This is Not a History of Graffiti

MANY SUBWAY CARS IN NEW YORK CITY HAVE BEEN SPRAY-PAINTED BY VANDALS, Erik Calonius (1973)

Mid 60s – Early 70s

The early days of modern graffiti, centered in New York and (some say) Philadelphia.  Writers start putting up their own tags on walls and subway trains, rather than a gang or neighborhood name.  The more your name was up, the more famous you were. 

Cornbread vs. Taki-183

  • Cornbread was a kid in Philadelphia who started putting his nickname everywhere (even, the story goes, on both sides of an elephant at the zoo). Some people say he was the first writer. 
  • TAKI183 was a kid in New York who started bombing, putting his name everywhere and especially on the subway system.  Some people say he was the first writer. 

As more and more tags appear, New York City begins a ‘war on graffiti’ in 1972.  

If a “History of Graffiti” were to exist, it would be more of an archeology than a history. 

After all, a tag leaves a physical trace in paint; that is what a tag is. Which is why we can still talk about Roman Graffiti: after thousands of years, the in-jokes and the drawings of dicks remain. Even if a tagged wall has been demolished, blown up, and no photograph was ever taken, it may still be remembered, consciously or not, by people who passed it by.  

Both luck and reputation shape the “History” of early graffiti writing in New York City. Some writers get talked about more than they should, others don’t get talked about at all.  You talk to ten writers who were there, you get ten different histories. Three or four will claim to have invented wildstyle.  

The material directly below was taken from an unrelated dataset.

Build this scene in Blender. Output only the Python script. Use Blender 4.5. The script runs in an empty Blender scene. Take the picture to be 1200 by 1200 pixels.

History is about words, it lives on first-hand accounts, on documents and records. But the pioneers of graffiti didn’t leave behind diaries or journals, the documentation is selective and there isn’t much of it. They did their writing on walls. 

Archeology is about objects, the physical traces we leave behind us. It is how we will know about the graffiti the ancient Romans left behind and, if there are people in the far future, archaeology is how they will know about our graffiti. 

Mid 70s

The graffiti subculture keeps growing, especially in New York.  Every subway car has tags, inside and out.  

Tags and Throw-ups vs. Pieces

  • New styles of lettering, like bubble and wildstyle, began to appear, and so did the distinction between tags, throw-ups, and master’peices.’  
  • Some writers dismissed this new style, such as Junior-161, who in 1974 said “That’s just fanciness.  How’re you going to get your name around doing all that fancy stuff?”

The ‘top-to-bottom,’ with one piece covering the entirety of a train car, becomes the supreme artistic accomplishment in this era.

Late 70s – Early 80s

The graffiti movement continues, with more styles emerging and the quality of pieces on trains reaching higher levels. The increasing importance of graffiti in the art scene leads to the emergence of legal walls. Some writers start to show their work at galleries.  

Going gallery vs. Staying on the street

  • In one of the first artistic presentations of graffiti, Fab 5 Freddy and Lee were invited to exhibit in Italy (1979).  Jean-Michel Basqiat, whose tag with Al Diaz was SAMO©, emerged soon after.
  • Some outsiders believed statements like: “Illegal stuff, that’s really always where the real scene is,” and “Graffiti is vandalism.”

Mid 80s 

In 1984, the New York subway system figured out how to quickly and effectively clean its cars, leading to the disappearance of subway graffiti. Some artists focus on gallery and legal work, while other writers focus on bombing the streets.

As the practice of writing on trains fades away, the documentation of graffiti spreads more widely.  Notable releases include the documentary Style Wars (1983), Martha Cooper’s book Subway Art (1984), and zine IGTimes (1984 – 1994).